* _Dataset content_:
——

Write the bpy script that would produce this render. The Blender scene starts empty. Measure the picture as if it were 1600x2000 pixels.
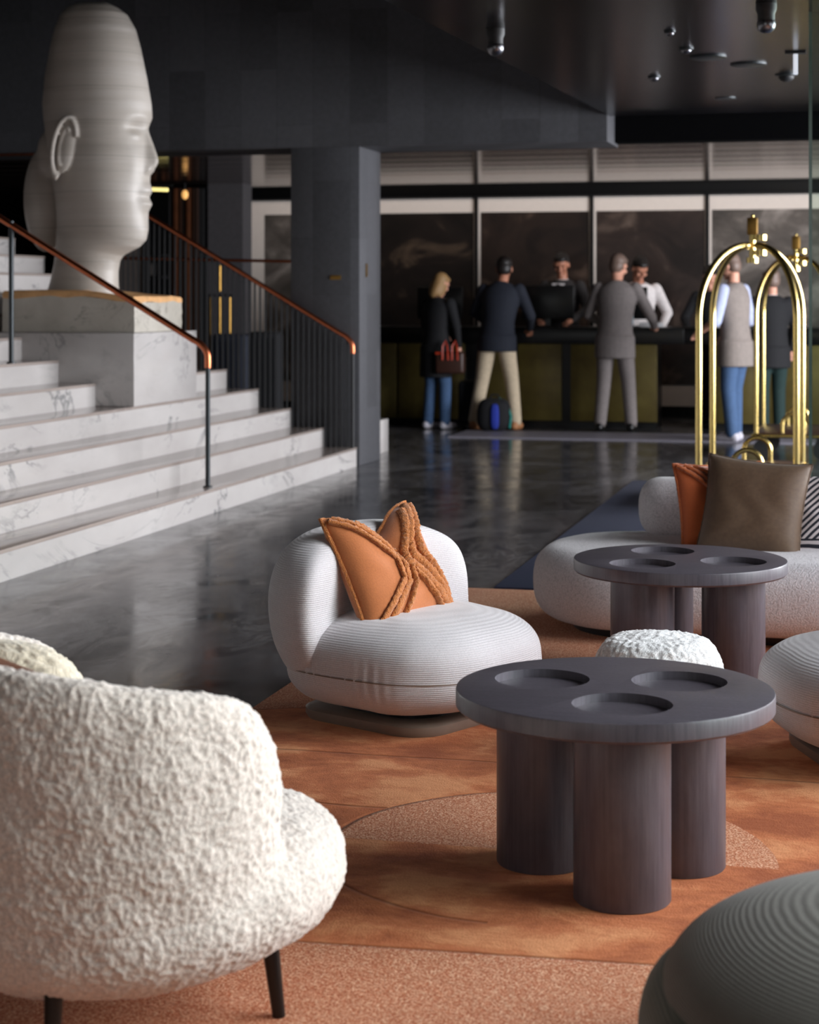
import bpy, bmesh, math, random
from mathutils import Vector, Matrix, noise
random.seed(7)
PI = math.pi
scn = bpy.context.scene
COL = scn.collection

# ------------------------------------------------------------------ camera, light, exposure
YAW = math.atan(.25)                    # the room runs 14 degrees to the right of the view
CY, SY = math.cos(YAW), math.sin(YAW)
EYE = 1.35
def vw(x, d, z=0.0):                    # metres right of / ahead of the viewer -> room coordinates
    return Vector((x*CY - d*SY, x*SY + d*CY, z))

cd = bpy.data.cameras.new('camera'); cam = bpy.data.objects.new('camera', cd); COL.objects.link(cam)
cam.location = (0, 0, EYE); cam.rotation_euler = (PI/2, 0, YAW)
cd.sensor_fit = 'VERTICAL'; cd.sensor_height = 36; cd.lens = 64.8; cd.shift_y = -417/2000
cd.clip_start = .05; cd.clip_end = 100
cd.dof.use_dof = True; cd.dof.focus_distance = 5.4; cd.dof.aperture_fstop = 4.5
scn.camera = cam

w = bpy.data.worlds.new('world'); scn.world = w; w.use_nodes = True
bg = w.node_tree.nodes['Background']; bg.inputs[0].default_value = (.62, .72, .9, 1); bg.inputs[1].default_value = .5

def area(name, loc, rot, sx, sy, power, color, spread=180):
    ld = bpy.data.lights.new(name, 'AREA'); ld.shape = 'RECTANGLE'; ld.size = sx; ld.size_y = sy
    ld.energy = power; ld.color = color; ld.spread = math.radians(spread)
    o = bpy.data.objects.new(name, ld); COL.objects.link(o); o.location = loc; o.rotation_euler = rot
    return o
# daylight through the big windows of the street side (right) and of the entrance front (behind the viewer)
area('daylight_street_near', (4.25, 4.6, 2.8), (0, math.radians(74), math.radians(14)), 4.4, 6.0, 480, (.93, .95, 1.0), 110)
area('daylight_street_far', (4.25, 13.2, 1.7), (0, PI/2, 0), 2.1, 7.2, 1500, (.93, .95, 1.0))
area('daylight_front', (-1.5, -2.6, 2.2), (PI/2, 0, 0), 5.0, 2.4, 45, (1.0, .95, .9))

scn.view_settings.view_transform = 'Standard'; scn.view_settings.look = 'None'
scn.view_settings.gamma = 1; scn.view_settings.use_curve_mapping = False
scn.view_settings.exposure = -0.25

# ------------------------------------------------------------------ helpers
def link(o, parent=None):
    COL.objects.link(o)
    if parent is not None: o.parent = parent
    return o
def tag(o, label=None, cat=None, group=None, kind=None):
    if label: o['label'] = label
    if cat: o['category'] = cat
    if group: o['group'] = group
    if kind: o['kind'] = kind
    return o
def thing(name, label, cat, loc=(0, 0, 0), rz=0, group=None):
    o = bpy.data.objects.new(name, None); COL.objects.link(o)
    o.empty_display_size = .1
    o.location = loc; o.rotation_euler = (0, 0, rz)
    return tag(o, label, cat, group)
def kids(o): return [c for c in COL.objects if c.parent == o]
def copy_tree(o, parent=None):
    c = o.copy(); COL.objects.link(c); c.parent = parent
    for k in kids(o): copy_tree(k, c)
    return c

class MB:
    def __init__(s): s.v = []; s.f = []; s.fu = []
    def add(s, vs, fs):
        n = len(s.v); s.v += [Vector(p) for p in vs]; s.f += [tuple(i+n for i in f) for f in fs]
        return s
    def box(s, x0, x1, y0, y1, z0, z1, m=None):
        vs = [Vector((x, y, z)) for x in (x0, x1) for y in (y0, y1) for z in (z0, z1)]
        if m: vs = [m @ p for p in vs]
        return s.add(vs, [(0,1,3,2), (4,6,7,5), (0,4,5,1), (2,3,7,6), (0,2,6,4), (1,5,7,3)])
    def grid(s, rows, closed=False, cap0=False, cap1=False):      # rows of points; closed = rows wrap
        n = len(rows[0]); base = len(s.v); fs = []
        for r in rows: s.v += [Vector(p) for p in r]
        for i in range(len(rows)-1):
            for j in range(n if closed else n-1):
                a = base+i*n+j; b = base+i*n+(j+1) % n
                fs.append((a, b, b+n, a+n))
        if cap0: fs.append(tuple(base+j for j in reversed(range(n))))
        if cap1: fs.append(tuple(base+(len(rows)-1)*n+j for j in range(n)))
        s.f += fs; return s
    def tube(s, pts, r, n=12, cap=True, flat=1.0, ref=None):
        pts = [Vector(p) for p in pts]; rs = r if isinstance(r, (list, tuple)) else [r]*len(pts)
        rows = []; up = None
        for i, p in enumerate(pts):
            t = (pts[min(i+1, len(pts)-1)] - pts[max(i-1, 0)]).normalized()
            if up is None:
                up = ref or (Vector((0, 0, 1)) if abs(t.z) < .9 else Vector((1, 0, 0)))
            a = t.cross(up)
            if a.length < 1e-6: a = t.orthogonal()
            a.normalize(); b = a.cross(t).normalized(); up = b
            rows.append([p + (a*math.cos(2*PI*k/n) + b*math.sin(2*PI*k/n)*flat)*rs[i] for k in range(n)])
        return s.grid(rows, True, cap, cap)
    def lathe(s, prof, c=(0, 0, 0), n=48, m=None, sx=1, sy=1):
        c = Vector(c); rows = []
        for r, z in prof:
            row = [c + Vector((r*sx*math.cos(2*PI*k/n), r*sy*math.sin(2*PI*k/n), z)) for k in range(n)]
            rows.append([m @ p for p in row] if m else row)
        return s.grid(rows, True, prof[0][0] > 1e-4, prof[-1][0] > 1e-4)
    def ball(s, c, rx, ry=None, rz=None, n=16, m=None):
        ry = rx if ry is None else ry; rz = rx if rz is None else rz
        c = Vector(c); rows = []
        for i in range(n+1):
            t = -PI/2 + PI*i/n; rr = max(math.cos(t), 1e-4)
            row = [Vector((rx*rr*math.cos(2*PI*k/n/1), ry*rr*math.sin(2*PI*k/n/1), rz*math.sin(t))) for k in range(n)]
            if m: row = [m @ p for p in row]
            rows.append([c+p for p in row])
        return s.grid(rows, True, True, True)
    def cone(s, a, b, ra, rb, n=14):            # tapered limb with rounded ends
        a = Vector(a); b = Vector(b); d = (b-a); L = d.length or 1e-6; t = d/L
        pts = [a - t*ra*.9, a - t*ra*.6, a] + [a+d*k/4 for k in (1, 2, 3)] + [b, b+t*rb*.6, b+t*rb*.9]
        rs = [ra*.4, ra*.8, ra] + [ra+(rb-ra)*k/4 for k in (1, 2, 3)] + [rb, rb*.8, rb*.4]
        return s.tube(pts, rs, n)
    def xf(s, m): s.v = [m @ p for p in s.v]; return s
    def build(s, name, mat, parent=None, smooth=True, ang=40, bevel=0, seg=2):
        me = bpy.data.meshes.new(name); me.from_pydata([tuple(p) for p in s.v], [], s.f); me.validate()
        bm = bmesh.new(); bm.from_mesh(me); bmesh.ops.remove_doubles(bm, verts=bm.verts, dist=1e-5)
        bmesh.ops.recalc_face_normals(bm, faces=bm.faces)
        if bevel:
            es = [e for e in bm.edges if len(e.link_faces) == 2 and e.calc_face_angle(0) > .6]
            bmesh.ops.bevel(bm, geom=es, offset=bevel, segments=seg, affect='EDGES', profile=.5, clamp_overlap=True)
        bm.to_mesh(me); bm.free()
        if smooth:
            for p in me.polygons: p.use_smooth = True
            me.set_sharp_from_angle(angle=math.radians(ang))
        me.materials.append(mat)
        return link(bpy.data.objects.new(name, me), parent)

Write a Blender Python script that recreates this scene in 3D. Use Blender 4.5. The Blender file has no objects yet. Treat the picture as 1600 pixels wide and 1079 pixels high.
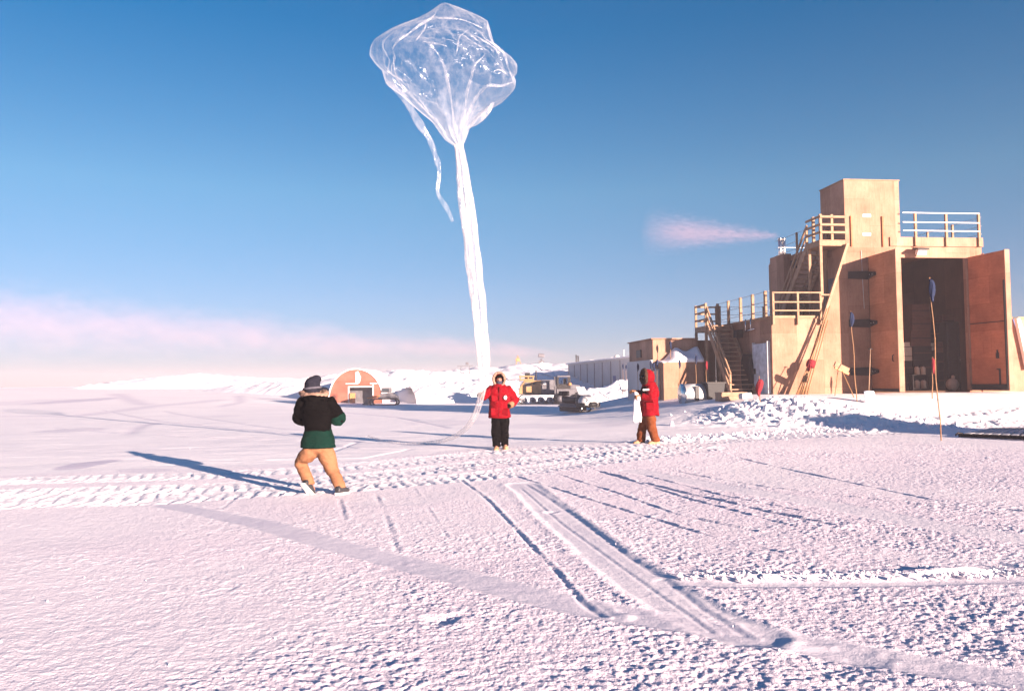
import bpy, bmesh, math, random
import numpy as np
from mathutils import Vector, Matrix, Euler
R = math.radians
random.seed(7)
SC = bpy.context.scene
COL = SC.collection

# ------------------------------------------------------------------ camera
CAM_Z = 1.62
FPX = 1244.4                      # 28 mm lens on a 36 mm wide slide, in pixels of the 1600 px photo
PITCH, ROLL = math.atan(56.5 / FPX), 0.011
_f = Vector((0, math.cos(PITCH), math.sin(PITCH)))
_r0 = Vector((1, 0, 0)); _u0 = Vector((0, -math.sin(PITCH), math.cos(PITCH)))
_r = _r0 * math.cos(ROLL) - _u0 * math.sin(ROLL)
_u = _u0 * math.cos(ROLL) + _r0 * math.sin(ROLL)
cam_d = bpy.data.cameras.new('camera'); cam = bpy.data.objects.new('camera', cam_d); COL.objects.link(cam)
cam_d.sensor_width = 36; cam_d.lens = 28; cam_d.clip_start = 0.1; cam_d.clip_end = 9000
m3 = Matrix((_r, _u, -_f)).transposed()
cam.matrix_world = Matrix.Translation((0, 0, CAM_Z)) @ m3.to_4x4()
SC.camera = cam

# ------------------------------------------------------------------ sky, sun, exposure
SUN_DIR = Vector((0.64, -0.77, 0)).normalized()
SUN_EL = R(9.6)
SUN_AZ = math.atan2(SUN_DIR.x, SUN_DIR.y)        # from +Y towards +X
w = bpy.data.worlds.new('World'); SC.world = w; w.use_nodes = True
nt = w.node_tree; nt.nodes.clear()
out = nt.nodes.new('ShaderNodeOutputWorld'); bg = nt.nodes.new('ShaderNodeBackground')
sky = nt.nodes.new('ShaderNodeTexSky'); sky.sky_type = 'NISHITA'; sky.sun_disc = False
sky.sun_elevation = SUN_EL; sky.sun_rotation = SUN_AZ; sky.altitude = 2800
sky.air_density = 1.0; sky.dust_density = 0.3; sky.ozone_density = 3.0
tc = nt.nodes.new('ShaderNodeTexCoord'); sx = nt.nodes.new('ShaderNodeSeparateXYZ'); rp = nt.nodes.new('ShaderNodeValToRGB')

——

Nothing but the lines from the one with "Write a Blender" through the one with "COL = SC.collection" is to be copied, exactly and ends included. Leave pictures out.

Write a Blender Python script that recreates this scene in 3D. Use Blender 4.5. The Blender file has no objects yet. Treat the picture as 1600 pixels wide and 1079 pixels high.
import bpy, bmesh, math, random
import numpy as np
from mathutils import Vector, Matrix, Euler
R = math.radians
random.seed(7)
SC = bpy.context.scene
COL = SC.collection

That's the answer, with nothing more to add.